This post is not going to be about the tragic love story between Jeanne and Amedeo Modigliani (who wants to read about it, click here). This post is going to be about Jeanne the artist.

Jeanne committed suicide at the age of 21. As Christie’s Paris specialist in Impressionist and Modern Art Valerie Dieder Hess said, “there are only around 25 Hébuterne paintings in the world. She died so young, before she could establish any kind of reputation as a painter.”

Hébuterne displayed a gift for drawing already at a young age. She did numerous pencil drawings, watercolors and gouaches, but she never dated them.
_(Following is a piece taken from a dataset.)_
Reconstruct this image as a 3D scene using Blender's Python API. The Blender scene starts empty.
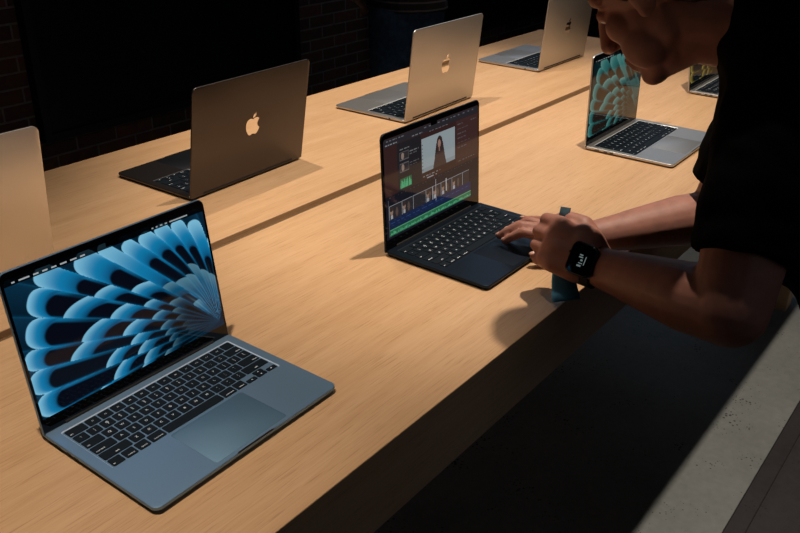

Her parents allowed her to study at the Académie Colarossi in Paris and it was there that she met Modigliani, 14 years her senior.

At the beginning her style was closer to the Fauves and the Nabis group than to Modigliani. Certainly he exerted influence on her, especially that they worked on the same models, but Jeanne was more attentive to the interiors in which she portrayed her sitters and was definitely more experimental than he. In addition to portraits, she painted landscapes, looking out to the courtyard from her studio window, as well as still lifes, which were both done in a style reminiscent of Bonnard and Vuillard.

Some of her works are executed in exquisite Art Deco style, but as previously with drawings, none of them signed. She never exhibited nor ever had any contract with an art dealer (although Leopold Zborowski, the primary art dealer of Modigliani was their friend). Did Modigliani appreciate Jeanne’s talent? Hopefully, although he was known as an extremely ruthless critic.

Although there are very few paintings and hence it’s quite difficult to prize them when at auction, the first self-portrait from the top, in which Jeanne is wearing a kimono which she had probably sewn herself, was sold for €247,500 on 18 October 2018 at Christie’s in Paris.